Just when it seemed safe to go back into the classroom I letters arrived in schools heralding an unexpected early return by the inspectors.

The Office for Standards in Education wrote to more than 600 headteachers nationwide telling them that they had been selected for inspection - sometimes barely a year after the last.

John Dennis, head of Broadgreen comprehensive, Liverpool, said: “You can imagine the reaction when I told a staff meeting we could expect the inspectors in only 14 months since their last visit.”

The Liverpool experience was not unique. Letters went to schools in Cheshire, Buckinghamshire, the London borough of Haringey and many other local authorities, engendering panic and fury.

One head told The TES: “I got the letter on Friday, and spent the whole weekend wondering how I was going to break the news to my staff.”

OFSTED has admitted there had been a mistake. The computer program used to sort out the next inspection cycle had failed.

An OFSTED spokesman said: “We have sent out letters to a large number of schools saying we gave them the wrong date. But those who thought they could relax for the next four to six years, may still find they are being called up earlier than they expect.”

More than 600 of the wrongly-dated letters were sent in all, 554 to primaries, 54 to secondaries and nine to special schools.

Some of the schools have now been told they will not be inspected this academic year, and others that they will not be visited in the autumn term but will be notified of a later date.

But there is a catch. A select band of schools have learned that they are to be re-inspected with a gap of barely two years - and it is not a computer error.

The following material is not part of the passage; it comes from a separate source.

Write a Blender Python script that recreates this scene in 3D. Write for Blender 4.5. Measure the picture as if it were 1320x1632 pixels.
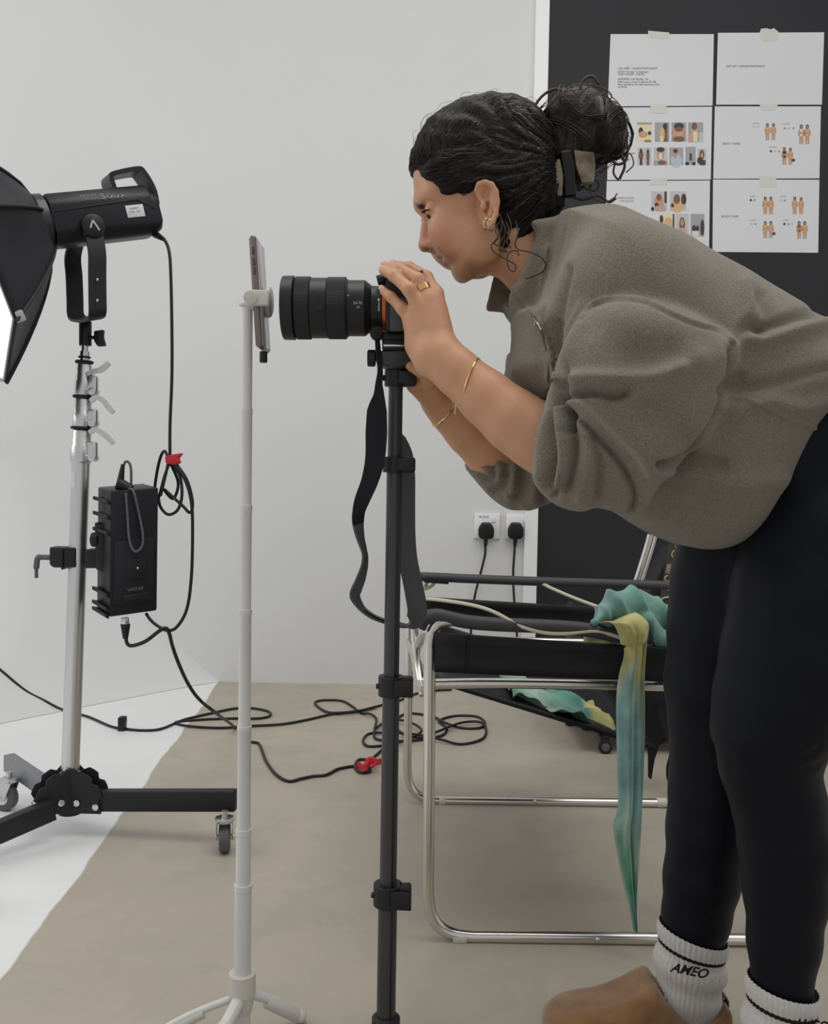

The second inspection cycle has changed from four yearly to six yearly, although the intention had always been for an early follow-up of poorly performing schools.

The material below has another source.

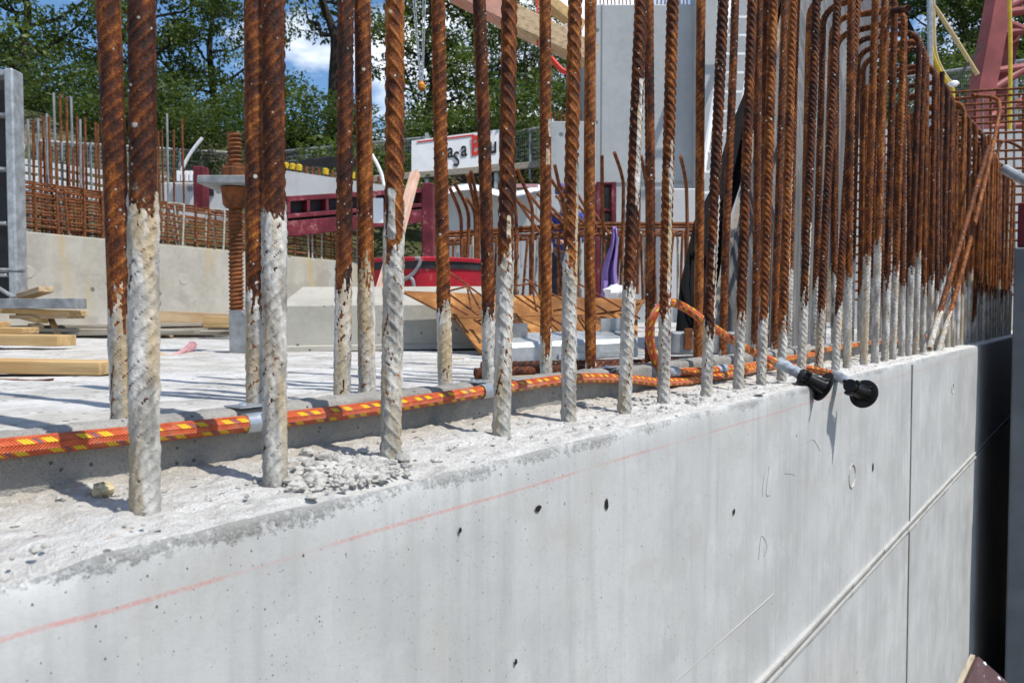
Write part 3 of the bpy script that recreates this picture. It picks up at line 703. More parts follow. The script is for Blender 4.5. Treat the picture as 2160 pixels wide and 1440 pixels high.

However, because OFSTED needs an overall picture of national performance for the chief inspector’s annual report, a cross-section of other schools will have to be inspected as well. This means many schools could have a minimum gap of two years since their last inspectors’ visit. Alan Smithies, head of Speake community comprehensive, said that while he has been given his stay of execution, the revised date will mean a mere two-year gap between inspections. He said: “We have a four-year action plan based on our last inspection. I’m not sure there will be much more to see if we are visited so soon.”